I’ve been sharing literary recipes on Biblioklept, mostly around Thanksgiving and Christmas, since I first started the blog back in 2009. The first entry was Zora Neale Hurston’s mulatto rice.
I’ve enjoyed taking note of recipes (or approximations of recipes) in the books I’ve read and sharing them here, as well as recipes authored by authors (printed originally in cookbooks or elsewhere). I’ve rehashed the recipes each Thanksgiving (here’s last year’s entry), but this Thanksgiving I thought I’d search for new stuff—hence the flurry of recipes on the blog the past few days. In the same spirit, I figured I’d share a simple staple in our household: a recipe for oven rice.
Really, this isn’t so much a recipe as it is a technique. My aunt taught me how to cook rice in the oven over twenty years ago and I haven’t looked back. I’ve employed this technique to cook all kinds of rice: long grain and short grain; jasmine, brown, wild, basmati, sushi and so on. It even works for middlins (but not grits). I’ve cooked this rice in smaller and larger batches, used different stocks, added vegetables, used a variety of oils and fats; I’ve cooked the rice in at least five different ovens. It always turns out perfect.
Here is what you need:
An enameled cast iron Dutch oven.
An oven and a cook top.
A cup of rice.
Two cups of stock or water. I almost always use stock that I make on Sundays.
Oil or fat; I usually use olive oil or schmalz if I have it.
Salt.
Here is how you make the rice:
Preheat the oven to 350°F.
Preheat your stock or water if it is cold. The liquid need not be aboil or anything, but it can’t hit the pan cold.
Coat the bottom of the Dutch oven with oil, turn the cook top eye to high, throw in your rice and add salt (more salt than you think you need).
Stir the rice until it’s coated with oil and salt and cook it until it’s nearly translucent—but you’re not making a pilaf here, please.
Add your liquid (really, the liquid should be a stock, which is easy to make from any bones or scraps you have about).
Bring the rice to not quite boiling and make sure it doesn’t stick to the bottom of your pan. But don’t overagitate it. If need be, remove the pan from the eye in the event you’ve misjudged how long it takes your oven to heat to 350°F. You’re not cooking the rice on the stove top; you simply want the liquid to be close to the same temperature as the oven.

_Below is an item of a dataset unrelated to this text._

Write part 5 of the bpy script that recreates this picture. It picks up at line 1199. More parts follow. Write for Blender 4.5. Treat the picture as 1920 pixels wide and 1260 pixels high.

Cover the rice and put it in the oven, setting a thirty minute timer or simply attending to the time yourself.
Now is the perfect time to read a short story and drink a glass of white wine, as you’ve already prepped a suitable match for this lovely oven rice, yes? Butter beans and chorizo with the onions you caramelized on Monday? Roasted garlic and peppers? Field peas cooked with a leftover smoked chicken thigh? Even a quick spinach wilt with a few tomato slices or an egg on top will do.
But you’ve taken care of that; read your story, drink your wine.
Remove the rice from the oven after thirty minutes. It will stay nice and hot in the enameled cast iron dish for an hour or more. If you’ve neglected to prepare butter beans or field peas or spinach—or even a can of sardines and hot sauce from your pantry—you can eat this rice with butter and salt and lots of pepper. And maybe you’ll have enough peace to read another story while you eat.